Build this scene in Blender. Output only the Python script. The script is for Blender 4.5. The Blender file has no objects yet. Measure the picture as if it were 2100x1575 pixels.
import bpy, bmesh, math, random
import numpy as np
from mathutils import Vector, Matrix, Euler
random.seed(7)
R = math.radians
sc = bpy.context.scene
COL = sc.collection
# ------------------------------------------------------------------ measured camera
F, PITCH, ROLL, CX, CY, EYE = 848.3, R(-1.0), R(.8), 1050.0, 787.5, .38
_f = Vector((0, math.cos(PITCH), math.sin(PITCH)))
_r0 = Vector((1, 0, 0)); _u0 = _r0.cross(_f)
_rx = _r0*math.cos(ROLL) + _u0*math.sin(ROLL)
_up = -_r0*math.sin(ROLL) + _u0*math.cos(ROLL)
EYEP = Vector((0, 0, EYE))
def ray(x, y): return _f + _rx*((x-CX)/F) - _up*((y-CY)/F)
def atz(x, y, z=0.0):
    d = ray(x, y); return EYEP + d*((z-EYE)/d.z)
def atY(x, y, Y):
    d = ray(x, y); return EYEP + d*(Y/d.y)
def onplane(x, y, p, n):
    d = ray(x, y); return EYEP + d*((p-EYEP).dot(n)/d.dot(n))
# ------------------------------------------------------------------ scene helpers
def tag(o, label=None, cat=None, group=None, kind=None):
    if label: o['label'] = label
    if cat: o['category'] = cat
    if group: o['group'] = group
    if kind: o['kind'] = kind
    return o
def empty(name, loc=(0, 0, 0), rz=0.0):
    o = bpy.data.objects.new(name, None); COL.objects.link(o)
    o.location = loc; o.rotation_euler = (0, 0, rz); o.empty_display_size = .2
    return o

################

### The task
Track down every line of the material containing the string "objects", and copy it.

### Task response
Build this scene in Blender. Output only the Python script. The script is for Blender 4.5. The Blender file has no objects yet. Measure the picture as if it were 2100x1575 pixels.
    o = bpy.data.objects.new(name, None); COL.objects.link(o)